Lift out each line of the data that holds "script".
______
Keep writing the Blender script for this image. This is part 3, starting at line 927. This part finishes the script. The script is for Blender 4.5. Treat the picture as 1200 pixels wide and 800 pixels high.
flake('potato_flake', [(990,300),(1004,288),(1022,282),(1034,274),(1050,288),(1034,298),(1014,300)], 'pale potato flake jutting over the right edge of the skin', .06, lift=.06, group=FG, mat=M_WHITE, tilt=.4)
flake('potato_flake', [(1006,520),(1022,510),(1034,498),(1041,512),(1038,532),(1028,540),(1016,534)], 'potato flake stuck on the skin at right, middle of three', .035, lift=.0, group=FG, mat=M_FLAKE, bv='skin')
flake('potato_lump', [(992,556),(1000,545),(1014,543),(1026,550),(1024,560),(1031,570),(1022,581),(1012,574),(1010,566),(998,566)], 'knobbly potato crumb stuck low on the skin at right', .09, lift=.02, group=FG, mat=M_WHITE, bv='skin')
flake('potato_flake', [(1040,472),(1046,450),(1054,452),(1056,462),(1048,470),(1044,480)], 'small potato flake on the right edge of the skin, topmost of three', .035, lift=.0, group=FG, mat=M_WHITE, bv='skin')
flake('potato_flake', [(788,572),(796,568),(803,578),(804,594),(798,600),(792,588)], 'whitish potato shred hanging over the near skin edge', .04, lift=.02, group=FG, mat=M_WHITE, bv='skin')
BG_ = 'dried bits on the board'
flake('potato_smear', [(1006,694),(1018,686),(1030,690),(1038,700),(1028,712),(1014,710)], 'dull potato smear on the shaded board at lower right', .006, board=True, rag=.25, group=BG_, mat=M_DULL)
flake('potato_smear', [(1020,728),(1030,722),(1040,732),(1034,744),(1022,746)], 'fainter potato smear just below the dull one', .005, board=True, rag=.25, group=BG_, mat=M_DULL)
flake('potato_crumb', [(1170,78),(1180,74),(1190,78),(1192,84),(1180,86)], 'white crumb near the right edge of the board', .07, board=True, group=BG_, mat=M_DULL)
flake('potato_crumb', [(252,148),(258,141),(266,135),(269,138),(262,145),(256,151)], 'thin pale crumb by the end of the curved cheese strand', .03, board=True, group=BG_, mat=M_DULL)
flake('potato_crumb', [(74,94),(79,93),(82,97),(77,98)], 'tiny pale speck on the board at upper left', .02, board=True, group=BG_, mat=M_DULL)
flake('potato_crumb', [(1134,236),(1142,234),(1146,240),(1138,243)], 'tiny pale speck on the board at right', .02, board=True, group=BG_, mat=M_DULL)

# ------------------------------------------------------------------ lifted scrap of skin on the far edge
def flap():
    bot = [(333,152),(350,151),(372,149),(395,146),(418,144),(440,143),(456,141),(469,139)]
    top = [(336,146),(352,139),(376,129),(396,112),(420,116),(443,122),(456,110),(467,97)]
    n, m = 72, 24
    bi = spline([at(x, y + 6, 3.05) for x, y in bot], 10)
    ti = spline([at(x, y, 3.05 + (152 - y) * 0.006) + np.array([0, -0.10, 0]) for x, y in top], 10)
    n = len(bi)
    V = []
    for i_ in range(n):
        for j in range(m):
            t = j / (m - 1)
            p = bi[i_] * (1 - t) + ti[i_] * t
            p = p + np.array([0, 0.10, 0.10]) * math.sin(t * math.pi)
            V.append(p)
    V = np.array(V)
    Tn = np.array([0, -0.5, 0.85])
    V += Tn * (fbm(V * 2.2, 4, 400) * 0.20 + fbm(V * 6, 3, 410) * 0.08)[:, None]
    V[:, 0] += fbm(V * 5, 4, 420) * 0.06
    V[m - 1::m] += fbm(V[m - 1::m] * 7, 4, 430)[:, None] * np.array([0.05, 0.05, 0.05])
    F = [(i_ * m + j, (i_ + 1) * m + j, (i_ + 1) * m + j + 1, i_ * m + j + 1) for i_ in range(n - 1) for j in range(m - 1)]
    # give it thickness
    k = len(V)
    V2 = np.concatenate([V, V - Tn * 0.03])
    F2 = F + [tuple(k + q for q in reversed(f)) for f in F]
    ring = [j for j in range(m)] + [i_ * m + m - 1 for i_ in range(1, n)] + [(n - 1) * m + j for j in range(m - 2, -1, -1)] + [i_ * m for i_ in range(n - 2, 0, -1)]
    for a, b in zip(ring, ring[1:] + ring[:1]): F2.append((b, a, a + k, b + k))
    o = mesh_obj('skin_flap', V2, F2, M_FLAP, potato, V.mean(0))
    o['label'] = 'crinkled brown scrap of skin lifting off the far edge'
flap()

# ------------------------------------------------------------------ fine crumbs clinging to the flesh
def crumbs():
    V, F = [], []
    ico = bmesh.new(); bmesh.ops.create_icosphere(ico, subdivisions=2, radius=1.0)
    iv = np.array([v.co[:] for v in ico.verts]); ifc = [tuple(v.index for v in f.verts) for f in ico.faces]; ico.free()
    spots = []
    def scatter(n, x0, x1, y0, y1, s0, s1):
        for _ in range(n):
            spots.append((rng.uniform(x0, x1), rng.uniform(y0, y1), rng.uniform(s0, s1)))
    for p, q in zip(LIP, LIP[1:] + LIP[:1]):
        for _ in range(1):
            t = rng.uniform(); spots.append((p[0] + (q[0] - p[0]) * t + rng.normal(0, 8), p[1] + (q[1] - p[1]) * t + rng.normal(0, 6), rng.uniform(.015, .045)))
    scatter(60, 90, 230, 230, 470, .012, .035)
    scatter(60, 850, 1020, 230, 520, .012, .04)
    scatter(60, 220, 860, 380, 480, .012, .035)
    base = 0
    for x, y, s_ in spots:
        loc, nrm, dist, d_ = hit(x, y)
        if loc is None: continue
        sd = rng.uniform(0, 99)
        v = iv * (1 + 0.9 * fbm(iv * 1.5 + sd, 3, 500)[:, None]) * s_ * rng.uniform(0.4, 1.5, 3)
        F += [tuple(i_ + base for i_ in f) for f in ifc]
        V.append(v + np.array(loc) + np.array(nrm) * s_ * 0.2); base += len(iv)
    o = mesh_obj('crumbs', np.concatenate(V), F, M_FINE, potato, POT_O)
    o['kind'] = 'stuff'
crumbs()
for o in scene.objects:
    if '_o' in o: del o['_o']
______
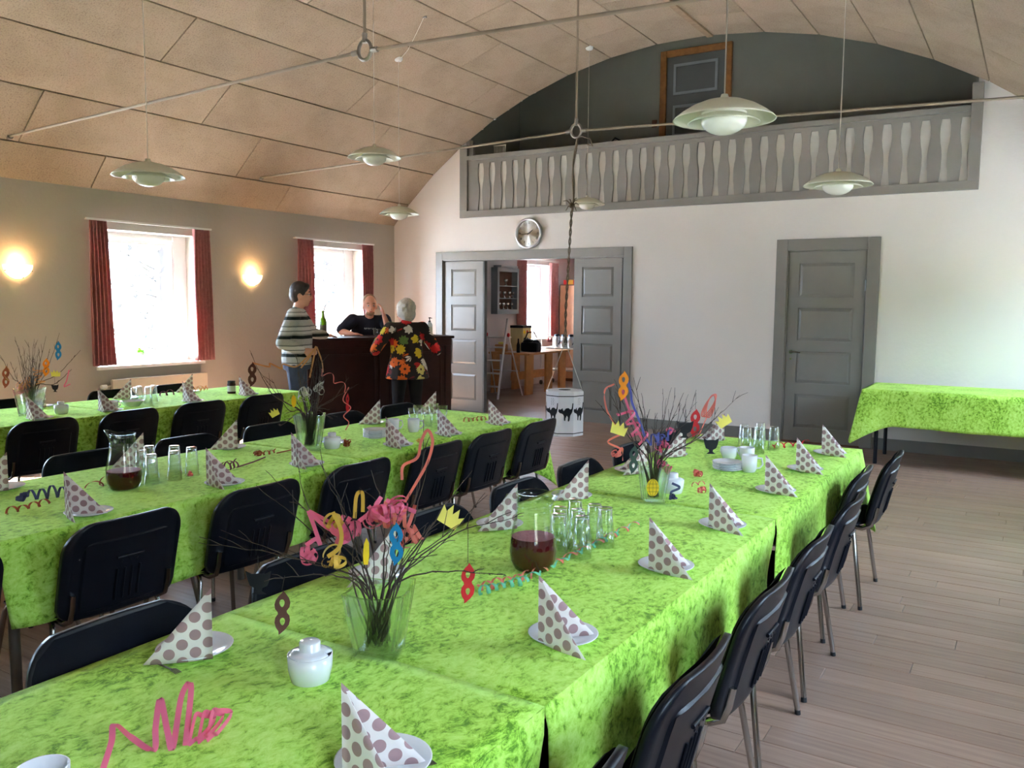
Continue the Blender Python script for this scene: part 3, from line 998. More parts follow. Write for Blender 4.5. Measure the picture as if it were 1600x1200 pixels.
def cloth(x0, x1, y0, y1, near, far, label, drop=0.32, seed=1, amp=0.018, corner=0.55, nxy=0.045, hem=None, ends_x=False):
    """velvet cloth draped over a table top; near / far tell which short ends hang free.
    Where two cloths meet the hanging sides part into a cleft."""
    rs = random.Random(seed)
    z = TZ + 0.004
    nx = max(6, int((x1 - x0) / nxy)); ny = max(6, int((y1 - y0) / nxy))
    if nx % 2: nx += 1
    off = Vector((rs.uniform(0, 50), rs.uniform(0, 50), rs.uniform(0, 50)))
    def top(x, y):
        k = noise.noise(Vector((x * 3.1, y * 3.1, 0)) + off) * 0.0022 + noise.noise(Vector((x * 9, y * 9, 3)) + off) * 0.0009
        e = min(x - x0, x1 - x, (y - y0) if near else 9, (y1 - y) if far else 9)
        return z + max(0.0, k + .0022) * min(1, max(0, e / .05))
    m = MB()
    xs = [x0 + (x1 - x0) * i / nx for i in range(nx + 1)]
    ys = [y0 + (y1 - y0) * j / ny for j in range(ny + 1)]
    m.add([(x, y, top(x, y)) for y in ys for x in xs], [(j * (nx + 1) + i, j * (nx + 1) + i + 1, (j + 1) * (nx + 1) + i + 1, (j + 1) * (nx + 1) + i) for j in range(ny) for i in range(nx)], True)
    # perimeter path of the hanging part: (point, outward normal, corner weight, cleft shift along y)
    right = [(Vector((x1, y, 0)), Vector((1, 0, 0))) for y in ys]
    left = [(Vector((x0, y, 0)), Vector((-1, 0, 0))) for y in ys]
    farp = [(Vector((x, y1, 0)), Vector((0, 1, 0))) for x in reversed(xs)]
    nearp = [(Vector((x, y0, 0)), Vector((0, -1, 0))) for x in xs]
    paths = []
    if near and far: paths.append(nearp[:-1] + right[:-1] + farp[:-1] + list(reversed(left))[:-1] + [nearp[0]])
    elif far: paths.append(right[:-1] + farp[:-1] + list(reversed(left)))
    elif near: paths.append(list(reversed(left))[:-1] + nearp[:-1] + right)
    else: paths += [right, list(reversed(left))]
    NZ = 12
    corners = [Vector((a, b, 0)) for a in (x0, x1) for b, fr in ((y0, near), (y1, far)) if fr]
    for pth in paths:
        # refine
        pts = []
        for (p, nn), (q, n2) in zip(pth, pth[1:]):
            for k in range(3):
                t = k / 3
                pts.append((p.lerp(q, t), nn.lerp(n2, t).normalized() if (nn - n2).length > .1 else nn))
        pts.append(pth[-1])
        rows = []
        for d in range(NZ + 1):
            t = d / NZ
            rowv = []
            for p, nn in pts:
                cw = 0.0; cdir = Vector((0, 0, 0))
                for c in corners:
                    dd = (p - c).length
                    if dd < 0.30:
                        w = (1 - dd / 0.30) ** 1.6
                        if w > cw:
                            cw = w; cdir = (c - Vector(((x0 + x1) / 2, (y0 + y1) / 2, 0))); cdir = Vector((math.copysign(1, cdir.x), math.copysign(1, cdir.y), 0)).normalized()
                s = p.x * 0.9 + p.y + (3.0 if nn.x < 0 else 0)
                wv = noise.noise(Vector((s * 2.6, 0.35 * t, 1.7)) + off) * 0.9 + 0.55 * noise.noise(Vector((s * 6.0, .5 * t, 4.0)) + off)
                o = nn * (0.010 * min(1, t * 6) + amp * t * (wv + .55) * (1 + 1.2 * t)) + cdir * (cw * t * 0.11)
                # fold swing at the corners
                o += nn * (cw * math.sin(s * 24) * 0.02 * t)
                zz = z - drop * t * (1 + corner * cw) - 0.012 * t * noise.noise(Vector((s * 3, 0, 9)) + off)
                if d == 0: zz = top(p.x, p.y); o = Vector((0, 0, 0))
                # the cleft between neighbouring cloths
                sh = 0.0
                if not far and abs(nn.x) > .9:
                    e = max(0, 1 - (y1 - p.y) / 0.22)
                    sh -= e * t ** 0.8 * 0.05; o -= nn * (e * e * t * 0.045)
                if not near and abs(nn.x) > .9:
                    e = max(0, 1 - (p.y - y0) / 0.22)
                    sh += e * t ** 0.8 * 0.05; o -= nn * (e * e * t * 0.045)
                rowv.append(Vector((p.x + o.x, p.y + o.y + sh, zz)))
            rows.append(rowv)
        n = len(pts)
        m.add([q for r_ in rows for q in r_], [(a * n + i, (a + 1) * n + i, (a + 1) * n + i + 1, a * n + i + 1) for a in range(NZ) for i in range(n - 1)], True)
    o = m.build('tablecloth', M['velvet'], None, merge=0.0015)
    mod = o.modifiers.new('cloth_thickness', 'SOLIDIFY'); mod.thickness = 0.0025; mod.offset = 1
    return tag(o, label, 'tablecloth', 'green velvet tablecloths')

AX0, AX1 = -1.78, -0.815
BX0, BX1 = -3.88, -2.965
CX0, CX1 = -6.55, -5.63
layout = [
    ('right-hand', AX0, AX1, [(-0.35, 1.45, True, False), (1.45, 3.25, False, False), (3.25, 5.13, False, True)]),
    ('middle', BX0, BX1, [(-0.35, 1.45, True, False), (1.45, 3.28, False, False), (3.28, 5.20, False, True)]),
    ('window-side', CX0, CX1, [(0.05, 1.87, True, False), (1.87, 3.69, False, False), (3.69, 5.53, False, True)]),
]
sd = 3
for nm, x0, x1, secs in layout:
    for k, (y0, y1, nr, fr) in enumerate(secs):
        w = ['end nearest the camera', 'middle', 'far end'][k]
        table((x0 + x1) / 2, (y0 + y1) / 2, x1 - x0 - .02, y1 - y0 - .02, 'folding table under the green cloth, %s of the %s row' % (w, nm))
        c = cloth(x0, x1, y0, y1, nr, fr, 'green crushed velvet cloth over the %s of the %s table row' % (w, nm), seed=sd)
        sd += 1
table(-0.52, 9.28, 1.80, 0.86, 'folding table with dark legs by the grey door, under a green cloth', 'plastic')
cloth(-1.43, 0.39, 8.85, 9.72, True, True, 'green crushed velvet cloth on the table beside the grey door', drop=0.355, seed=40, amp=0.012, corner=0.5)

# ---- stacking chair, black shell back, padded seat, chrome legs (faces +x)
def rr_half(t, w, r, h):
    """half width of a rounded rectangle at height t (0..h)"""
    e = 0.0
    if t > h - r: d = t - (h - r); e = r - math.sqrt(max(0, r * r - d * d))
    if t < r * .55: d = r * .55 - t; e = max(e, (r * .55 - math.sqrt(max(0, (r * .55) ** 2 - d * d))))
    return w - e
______
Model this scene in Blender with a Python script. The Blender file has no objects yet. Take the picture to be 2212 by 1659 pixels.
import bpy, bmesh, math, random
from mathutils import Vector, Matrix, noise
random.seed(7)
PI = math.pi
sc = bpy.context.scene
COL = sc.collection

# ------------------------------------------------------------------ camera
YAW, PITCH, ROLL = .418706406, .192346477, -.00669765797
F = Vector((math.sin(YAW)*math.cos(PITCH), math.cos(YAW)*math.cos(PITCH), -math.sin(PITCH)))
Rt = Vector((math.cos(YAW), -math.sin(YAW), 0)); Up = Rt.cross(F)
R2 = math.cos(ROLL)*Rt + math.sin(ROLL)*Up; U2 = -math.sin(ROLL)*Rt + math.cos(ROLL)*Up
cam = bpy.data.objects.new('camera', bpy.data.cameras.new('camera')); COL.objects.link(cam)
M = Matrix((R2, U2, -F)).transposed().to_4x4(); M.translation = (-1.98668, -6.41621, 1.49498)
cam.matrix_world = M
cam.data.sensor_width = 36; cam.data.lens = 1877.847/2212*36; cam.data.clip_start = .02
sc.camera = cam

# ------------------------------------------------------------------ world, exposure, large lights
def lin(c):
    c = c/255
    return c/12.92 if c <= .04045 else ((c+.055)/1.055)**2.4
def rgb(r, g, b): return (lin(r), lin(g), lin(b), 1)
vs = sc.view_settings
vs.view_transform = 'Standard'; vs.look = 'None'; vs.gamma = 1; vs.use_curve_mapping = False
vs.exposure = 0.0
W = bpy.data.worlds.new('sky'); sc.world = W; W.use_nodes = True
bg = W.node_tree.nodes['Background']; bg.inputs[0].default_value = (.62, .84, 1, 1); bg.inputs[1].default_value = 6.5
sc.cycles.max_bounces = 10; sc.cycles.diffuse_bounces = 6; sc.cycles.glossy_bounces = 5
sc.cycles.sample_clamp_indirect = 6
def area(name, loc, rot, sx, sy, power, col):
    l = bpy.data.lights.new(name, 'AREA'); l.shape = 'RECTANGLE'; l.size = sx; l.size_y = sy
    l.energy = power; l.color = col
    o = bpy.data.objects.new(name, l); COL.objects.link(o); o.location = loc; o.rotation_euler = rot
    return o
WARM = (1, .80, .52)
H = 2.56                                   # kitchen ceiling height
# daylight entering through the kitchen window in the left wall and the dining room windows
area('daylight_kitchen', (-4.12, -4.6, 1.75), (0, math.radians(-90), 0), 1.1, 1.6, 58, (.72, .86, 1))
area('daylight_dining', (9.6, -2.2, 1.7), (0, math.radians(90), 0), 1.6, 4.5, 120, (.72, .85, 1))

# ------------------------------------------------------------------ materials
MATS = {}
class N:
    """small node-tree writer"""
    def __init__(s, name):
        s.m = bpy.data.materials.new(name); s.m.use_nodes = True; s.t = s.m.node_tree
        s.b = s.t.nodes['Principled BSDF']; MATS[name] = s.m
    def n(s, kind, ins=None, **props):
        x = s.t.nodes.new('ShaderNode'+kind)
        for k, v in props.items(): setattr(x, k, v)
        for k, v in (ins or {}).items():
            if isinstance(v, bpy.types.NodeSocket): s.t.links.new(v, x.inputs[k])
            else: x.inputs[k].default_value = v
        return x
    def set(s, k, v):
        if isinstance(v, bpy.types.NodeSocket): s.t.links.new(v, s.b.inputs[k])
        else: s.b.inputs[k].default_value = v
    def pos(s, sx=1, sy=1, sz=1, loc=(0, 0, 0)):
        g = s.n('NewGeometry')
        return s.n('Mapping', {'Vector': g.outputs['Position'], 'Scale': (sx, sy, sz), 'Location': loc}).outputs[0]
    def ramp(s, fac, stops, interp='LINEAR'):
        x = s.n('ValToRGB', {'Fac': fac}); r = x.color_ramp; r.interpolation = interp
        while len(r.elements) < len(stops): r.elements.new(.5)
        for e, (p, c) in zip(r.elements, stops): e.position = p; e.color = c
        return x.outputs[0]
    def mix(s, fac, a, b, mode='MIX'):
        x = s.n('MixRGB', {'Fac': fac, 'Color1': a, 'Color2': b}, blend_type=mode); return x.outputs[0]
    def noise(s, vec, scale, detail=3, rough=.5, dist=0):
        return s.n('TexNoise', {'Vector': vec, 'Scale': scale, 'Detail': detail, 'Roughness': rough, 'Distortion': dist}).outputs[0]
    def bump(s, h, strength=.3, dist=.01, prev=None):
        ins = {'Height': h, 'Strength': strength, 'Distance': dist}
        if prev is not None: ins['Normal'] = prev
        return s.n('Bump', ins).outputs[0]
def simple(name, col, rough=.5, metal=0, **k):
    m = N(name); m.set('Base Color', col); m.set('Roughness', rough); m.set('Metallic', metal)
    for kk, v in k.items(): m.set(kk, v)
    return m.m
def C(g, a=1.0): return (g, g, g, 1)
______
[Solution for this problem]
Keep writing the Blender script for this image. This is part 3, starting at line 927. This part finishes the script. The script is for Blender 4.5. Treat the picture as 1200 pixels wide and 800 pixels high.
Continue the Blender Python script for this scene: part 3, from line 998. More parts follow. Write for Blender 4.5. Measure the picture as if it were 1600x1200 pixels.
Model this scene in Blender with a Python script. The Blender file has no objects yet. Take the picture to be 2212 by 1659 pixels.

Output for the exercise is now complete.